» **RECORDS TO USE**:
>> START

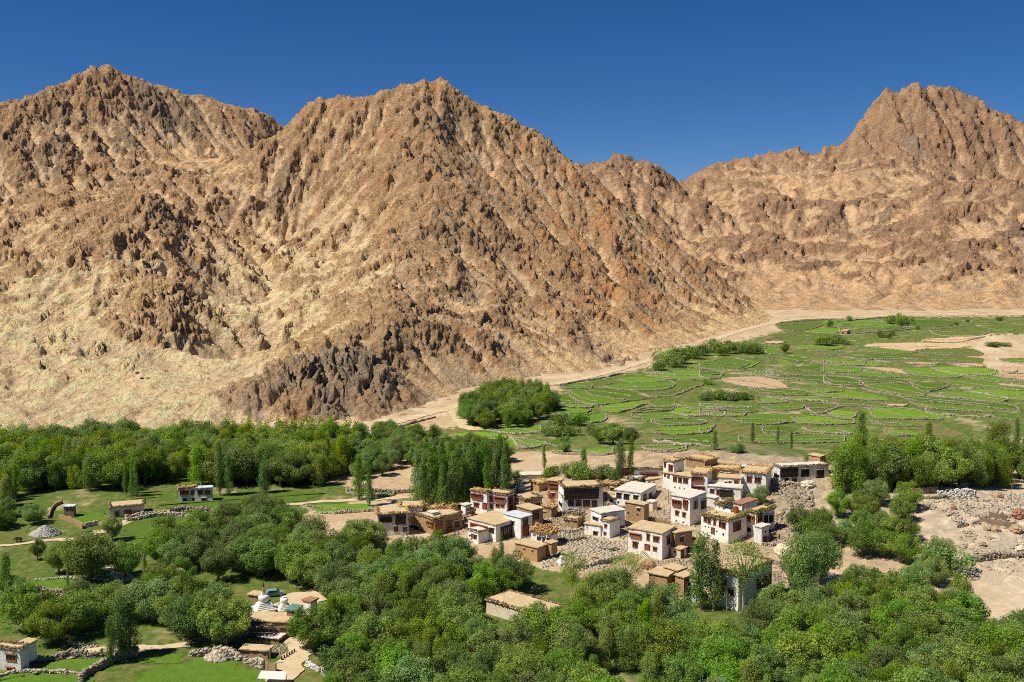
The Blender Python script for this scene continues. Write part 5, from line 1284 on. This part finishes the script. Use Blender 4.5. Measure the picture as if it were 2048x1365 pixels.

>> END
>> START

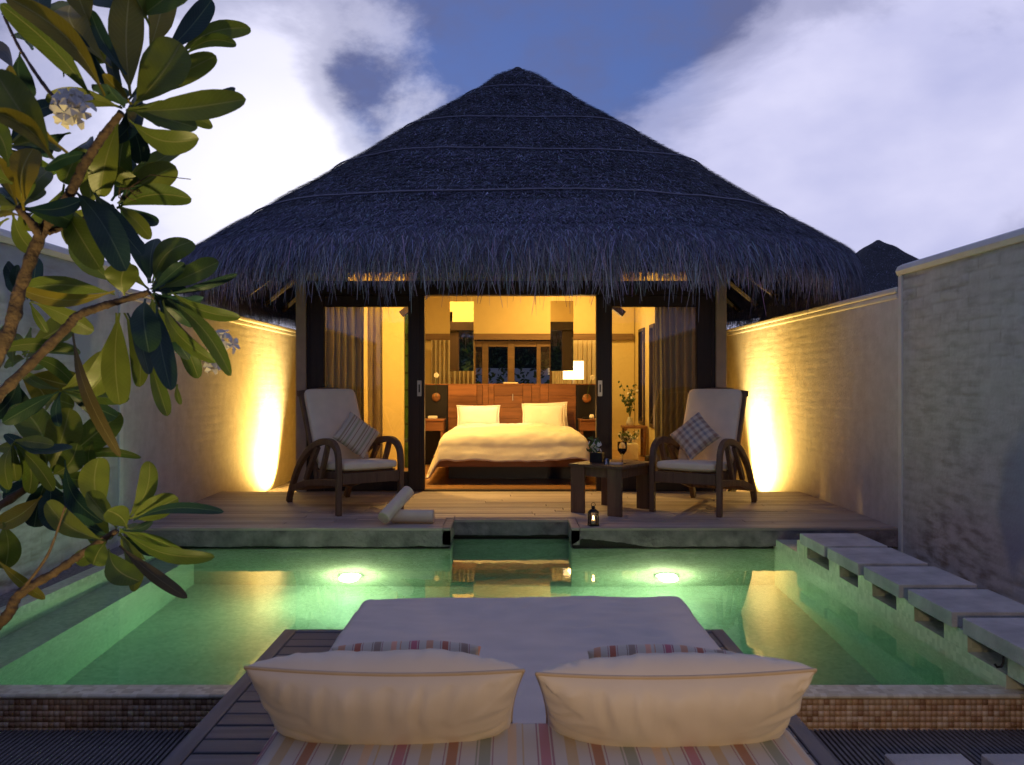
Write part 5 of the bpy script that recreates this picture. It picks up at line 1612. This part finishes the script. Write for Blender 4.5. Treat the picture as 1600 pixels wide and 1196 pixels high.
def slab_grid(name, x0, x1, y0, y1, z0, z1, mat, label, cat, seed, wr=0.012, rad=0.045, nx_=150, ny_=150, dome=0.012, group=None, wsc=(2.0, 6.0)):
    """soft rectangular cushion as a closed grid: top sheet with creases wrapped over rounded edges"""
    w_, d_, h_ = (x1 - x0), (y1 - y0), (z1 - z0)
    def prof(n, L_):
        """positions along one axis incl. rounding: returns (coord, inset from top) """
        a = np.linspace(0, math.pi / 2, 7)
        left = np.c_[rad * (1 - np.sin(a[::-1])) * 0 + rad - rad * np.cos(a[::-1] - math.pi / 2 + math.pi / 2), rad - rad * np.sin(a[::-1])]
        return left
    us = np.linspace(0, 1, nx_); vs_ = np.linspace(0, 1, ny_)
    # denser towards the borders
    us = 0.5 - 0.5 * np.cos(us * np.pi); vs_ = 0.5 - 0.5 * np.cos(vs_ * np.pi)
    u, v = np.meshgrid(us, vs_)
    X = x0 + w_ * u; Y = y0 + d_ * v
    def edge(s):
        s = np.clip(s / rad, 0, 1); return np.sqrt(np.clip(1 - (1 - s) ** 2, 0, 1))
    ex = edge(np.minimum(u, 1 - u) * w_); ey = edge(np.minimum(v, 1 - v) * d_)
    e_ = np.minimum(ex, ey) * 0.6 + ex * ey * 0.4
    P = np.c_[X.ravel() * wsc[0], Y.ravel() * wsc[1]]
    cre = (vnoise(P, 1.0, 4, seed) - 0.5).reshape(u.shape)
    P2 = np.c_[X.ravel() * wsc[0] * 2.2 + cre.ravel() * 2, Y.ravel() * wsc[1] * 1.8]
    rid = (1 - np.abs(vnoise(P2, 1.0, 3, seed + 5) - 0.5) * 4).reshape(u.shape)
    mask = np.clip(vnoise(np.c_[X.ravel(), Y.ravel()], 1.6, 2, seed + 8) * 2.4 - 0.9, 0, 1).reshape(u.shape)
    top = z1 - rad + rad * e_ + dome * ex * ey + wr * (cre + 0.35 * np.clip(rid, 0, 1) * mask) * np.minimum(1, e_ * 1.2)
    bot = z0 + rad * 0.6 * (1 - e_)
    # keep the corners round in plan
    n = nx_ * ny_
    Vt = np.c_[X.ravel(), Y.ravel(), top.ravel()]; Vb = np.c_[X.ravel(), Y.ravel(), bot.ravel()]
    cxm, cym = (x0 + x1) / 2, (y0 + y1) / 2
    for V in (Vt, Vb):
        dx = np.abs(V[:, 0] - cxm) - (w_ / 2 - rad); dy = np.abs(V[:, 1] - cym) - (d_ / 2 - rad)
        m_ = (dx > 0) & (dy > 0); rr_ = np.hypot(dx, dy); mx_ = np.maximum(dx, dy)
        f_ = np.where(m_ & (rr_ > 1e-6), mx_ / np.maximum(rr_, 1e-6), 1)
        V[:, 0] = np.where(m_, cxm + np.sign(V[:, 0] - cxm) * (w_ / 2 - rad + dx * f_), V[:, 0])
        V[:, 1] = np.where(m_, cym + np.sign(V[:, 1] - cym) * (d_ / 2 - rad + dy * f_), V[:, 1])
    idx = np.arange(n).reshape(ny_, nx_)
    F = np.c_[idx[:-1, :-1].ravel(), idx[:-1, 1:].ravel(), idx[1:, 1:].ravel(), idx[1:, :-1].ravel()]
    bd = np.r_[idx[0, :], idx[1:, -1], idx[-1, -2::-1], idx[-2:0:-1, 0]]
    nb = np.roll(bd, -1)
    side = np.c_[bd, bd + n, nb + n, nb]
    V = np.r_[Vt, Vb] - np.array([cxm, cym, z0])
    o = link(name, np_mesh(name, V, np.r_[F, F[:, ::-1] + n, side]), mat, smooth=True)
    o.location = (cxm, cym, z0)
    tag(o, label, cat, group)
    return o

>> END

» **WRITTEN PROBLEM**: Select the lines that carry the string "picture" and copy them.

» **COMPLETE RESPONSE**:
The Blender Python script for this scene continues. Write part 5, from line 1284 on. This part finishes the script. Use Blender 4.5. Measure the picture as if it were 2048x1365 pixels.
Write part 5 of the bpy script that recreates this picture. It picks up at line 1612. This part finishes the script. Write for Blender 4.5. Treat the picture as 1600 pixels wide and 1196 pixels high.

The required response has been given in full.